Korean author Hwang Sok-Yong has been one of the great novelists of modern Korea, a novelist unafraid to speak truth to power even when at great cost to himself. Hwang started writing in 1970 following harrowing experiences in the Vietnam War and has been imprisoned by both the North Koreans and the South Koreans. So he brings plenty of history to what may be his most sweeping novel Mater 2-10 (translated by Sora Kim-Russel and Youngjae Josephine Bae) – a twentieth century history of Korea seen through the eyes of four generations of a working class family.
When Mater 2-10 opens, Jino, a staunch unionist, has begun a sit-in on the top of a factory chimney to protest his sacking and the wholesale sacking of his colleagues. The narrative follows Jino through the many days that he spends on top of the tower but also, very quickly, dips back into his family history. The story then follows the lives and fortunes of the family from his great-grandfather Baekman, through his grandfather and granduncle Ilcheol and Icheol and his father Jisan. All had a connection to the railway that at one time ran from Busan in the south of Korea all the way to Japanese-occupied Manchuria (the title Mater 2-10 refers to one of these locomotives, now a rusting reminder of Korea’s past).
While the story ranges over a century of history, it concentrates on the years of thre Japanese occupation, and in particular the lives and struggles of the brothers. Ilcheol follows his father into the railways and becomes an engineer under the Japanese, while Icheol joins the communist-led insurgency against the occupation. And after years of struggle, the family finds that the end of that occupation and the arrival of the Americans is not much better for them with one explicit form of occupation being replaced by another.
Hwang set out to tell the story of Korea from a perspective that is often ignored – that of the people who built the country and keep its wheels turning. With characters modelled after “the nameless workers who gave body and soul to the small parts they played” he seeks to explore the role of the workers in standing up to the Japanese but then the fact that following their defeat were denounced as communists. In doing so he also exposes the extent of Korean collaboration with both the Japanese and Americans often at the expense of their own citizens.
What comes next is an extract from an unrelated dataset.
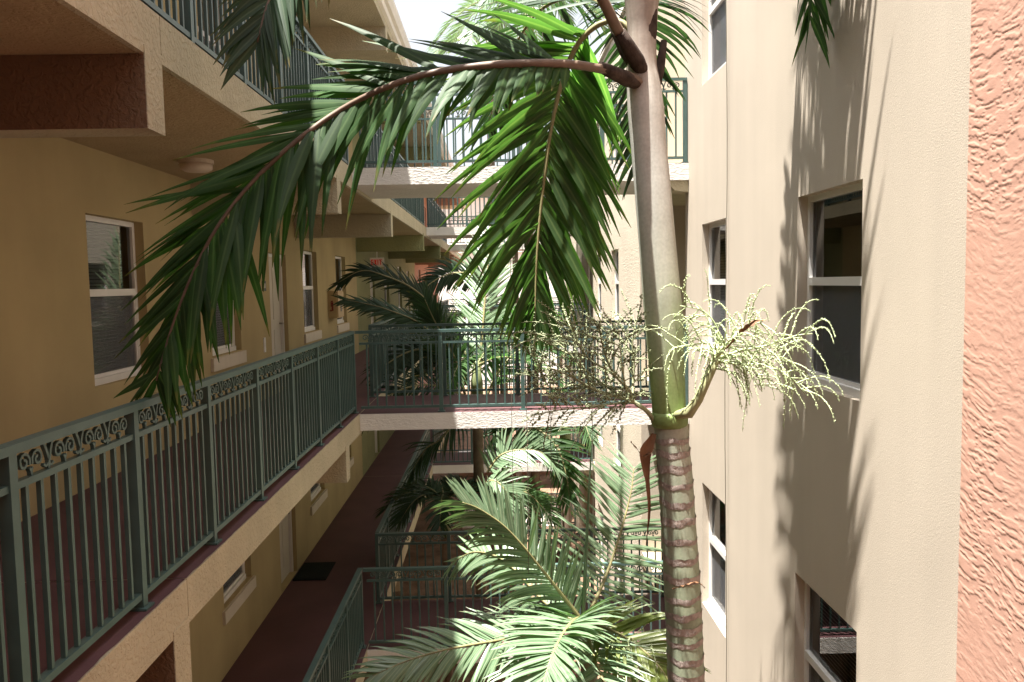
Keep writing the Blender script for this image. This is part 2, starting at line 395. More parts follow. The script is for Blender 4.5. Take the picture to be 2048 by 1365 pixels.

As with his book Familiar Things, Hawng tells the story in a straight forward but slightly fantastical style with a plot “built from personal, everyday anecdotes, rather than solely historical facts”. Set against the difficult lives of his characters are spirits from the past or visions of the future, that sometimes help and sometimes prepare them for joy or tragedy.
Mater 2-10 is in an epic – sweeping as it does from the early twentieth century to the early twenty-first. But it is a very person epic – focussing as it does on the lives of a family that struggled and strived for themselves, for their children and for their country. Given the increasing popularity of all things Korean at the moment it is sobering and instructive to consider the underlying character that can create a thriving nation out of such sacrifice and tribulation. But also sobering to remember, as Hwang points out, that Korea is still a nation divided. One that he believes can eventually be peacefully reunited.